We’re big fans of Loom – the only challenge is you can’t install it on your client’s computers. We ended up re-building Loom-style a screen-recorder into the browser, so that when you share a link to your work in Workflow, clients can screen record feedback too.
This visual, conversational approach to feedback reduces revision rounds or the need for zoom calls. It’s really about free-ing up time for creative work.
How have designers and clients responded to the idea of replacing traditional portals with Workflow’s streamlined space?
The response has been overwhelmingly positive, especially because we are purpose-built for the creative process and helping non-tech-savvy clients.
Designers love that they can present their work beautifully without jumping between tools, and clients appreciate being able to leave feedback without creating an account.
We’re seeing agencies use us as their primary client portal because it makes creative collaboration inclusive and accessible to anyone.
What’s been the most surprising use-case you’ve seen for Workflow that you didn’t anticipate?
So… some kids are using Workflow’s “live website review” feature to play in-browser video games at school, circumventing the school firewall / ban-list. Instead of adding a website into Workflow and putting comments on it, the kids add video game websites and just play the games. Actually genius.

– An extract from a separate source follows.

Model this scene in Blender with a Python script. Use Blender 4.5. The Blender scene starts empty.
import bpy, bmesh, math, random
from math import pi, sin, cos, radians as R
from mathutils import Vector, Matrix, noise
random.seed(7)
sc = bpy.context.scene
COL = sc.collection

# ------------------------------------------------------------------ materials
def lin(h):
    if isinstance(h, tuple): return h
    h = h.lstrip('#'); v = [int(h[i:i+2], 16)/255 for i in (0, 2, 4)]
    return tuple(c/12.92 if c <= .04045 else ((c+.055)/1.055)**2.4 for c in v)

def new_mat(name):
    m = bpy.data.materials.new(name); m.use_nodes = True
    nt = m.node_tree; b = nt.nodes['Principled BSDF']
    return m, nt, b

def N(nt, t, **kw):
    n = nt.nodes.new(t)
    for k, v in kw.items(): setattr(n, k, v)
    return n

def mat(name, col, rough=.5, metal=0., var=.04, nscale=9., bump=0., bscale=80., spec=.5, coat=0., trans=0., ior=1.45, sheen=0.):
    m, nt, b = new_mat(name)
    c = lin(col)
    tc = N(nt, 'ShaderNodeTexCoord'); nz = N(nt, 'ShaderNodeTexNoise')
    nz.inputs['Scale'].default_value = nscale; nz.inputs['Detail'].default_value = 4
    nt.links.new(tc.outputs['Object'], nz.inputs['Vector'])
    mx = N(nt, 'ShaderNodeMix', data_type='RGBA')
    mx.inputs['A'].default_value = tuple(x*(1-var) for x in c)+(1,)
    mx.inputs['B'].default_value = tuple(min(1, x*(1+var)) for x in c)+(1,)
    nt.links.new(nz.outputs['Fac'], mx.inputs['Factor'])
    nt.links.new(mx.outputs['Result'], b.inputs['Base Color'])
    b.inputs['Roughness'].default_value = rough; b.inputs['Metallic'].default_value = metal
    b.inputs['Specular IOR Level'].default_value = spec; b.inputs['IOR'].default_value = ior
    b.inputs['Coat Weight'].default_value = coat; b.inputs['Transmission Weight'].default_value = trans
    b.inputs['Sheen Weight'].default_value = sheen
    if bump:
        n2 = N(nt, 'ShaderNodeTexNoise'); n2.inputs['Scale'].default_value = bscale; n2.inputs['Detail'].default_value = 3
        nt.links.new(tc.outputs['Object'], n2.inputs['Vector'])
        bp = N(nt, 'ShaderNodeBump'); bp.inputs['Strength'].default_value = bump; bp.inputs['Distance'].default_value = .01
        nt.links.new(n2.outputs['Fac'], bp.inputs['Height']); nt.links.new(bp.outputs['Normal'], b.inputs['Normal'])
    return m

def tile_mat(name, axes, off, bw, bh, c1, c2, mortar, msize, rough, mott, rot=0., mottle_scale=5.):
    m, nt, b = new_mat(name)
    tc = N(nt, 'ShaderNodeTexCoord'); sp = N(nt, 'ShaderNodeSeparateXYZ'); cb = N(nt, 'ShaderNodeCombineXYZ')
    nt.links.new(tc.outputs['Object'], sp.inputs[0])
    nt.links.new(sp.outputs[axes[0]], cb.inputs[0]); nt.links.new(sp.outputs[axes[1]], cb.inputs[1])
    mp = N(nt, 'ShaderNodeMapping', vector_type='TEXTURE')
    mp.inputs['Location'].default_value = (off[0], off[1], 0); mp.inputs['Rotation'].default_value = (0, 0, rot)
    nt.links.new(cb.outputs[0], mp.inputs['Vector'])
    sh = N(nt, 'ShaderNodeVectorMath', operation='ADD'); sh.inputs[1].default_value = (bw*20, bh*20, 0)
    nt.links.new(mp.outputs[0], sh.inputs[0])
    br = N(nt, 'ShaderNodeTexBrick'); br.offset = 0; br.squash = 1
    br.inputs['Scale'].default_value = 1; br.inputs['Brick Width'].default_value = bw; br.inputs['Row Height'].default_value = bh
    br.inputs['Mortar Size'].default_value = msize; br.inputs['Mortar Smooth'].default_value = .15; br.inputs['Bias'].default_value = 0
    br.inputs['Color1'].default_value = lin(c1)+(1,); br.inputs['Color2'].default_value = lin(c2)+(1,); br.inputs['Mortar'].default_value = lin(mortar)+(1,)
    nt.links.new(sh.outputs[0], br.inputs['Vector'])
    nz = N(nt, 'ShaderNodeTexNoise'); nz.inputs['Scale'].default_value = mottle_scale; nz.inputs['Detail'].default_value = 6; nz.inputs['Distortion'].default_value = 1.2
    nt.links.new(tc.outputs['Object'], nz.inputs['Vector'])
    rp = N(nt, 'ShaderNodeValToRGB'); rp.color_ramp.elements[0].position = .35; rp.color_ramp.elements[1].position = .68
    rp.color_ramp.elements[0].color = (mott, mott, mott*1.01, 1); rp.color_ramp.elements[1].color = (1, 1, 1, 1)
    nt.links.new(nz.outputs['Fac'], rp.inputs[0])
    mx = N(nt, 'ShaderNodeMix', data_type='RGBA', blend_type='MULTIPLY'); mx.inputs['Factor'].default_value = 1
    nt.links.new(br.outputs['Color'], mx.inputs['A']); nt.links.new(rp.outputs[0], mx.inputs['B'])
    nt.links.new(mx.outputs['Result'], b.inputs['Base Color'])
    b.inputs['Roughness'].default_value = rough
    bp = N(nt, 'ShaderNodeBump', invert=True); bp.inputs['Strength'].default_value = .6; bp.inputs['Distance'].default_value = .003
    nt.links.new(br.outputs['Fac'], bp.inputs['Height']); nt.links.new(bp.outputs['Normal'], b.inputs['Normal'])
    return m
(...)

We’ve also been picked up by architects as a way of collaborating on blueprints. I’m interested in this idea that the design process can be extended to other forms of knowledge work. As more of the busy-work associated with knowledge work is handled by AI, more people will become designers and curators of their work.
In an age of remote collaboration, how does Workflow bridge the feedback gap between creators and stakeholders?
Remote work has made the fragmentation problem even worse – creative teams need a central space where all stakeholders can engage meaningfully with the work – and that shouldn’t be an email inbox.
Ultimately it’s important that everything lives in one place: the assets, the conversations, the iterations, the approvals. This centralization is crucial for remote teams who can’t just walk over to someone’s desk to discuss a design.
What’s next for Workflow—any upcoming features or directions you’re especially excited about?
What does the “10x creative” look like? We’re exploring AI review; the ability for the AI to collaborate on your design problems.“This copy isn’t working for me”. “I’d like to see a few variations of this”. “How might our audience respond to this?”. I’d like to help creatives move to a higher plane of thinking, help them iterate faster and arrive at great solutions without as many humans in the loop.
Or it might just help them get their work approved in fewer revisions. That would be a nice start.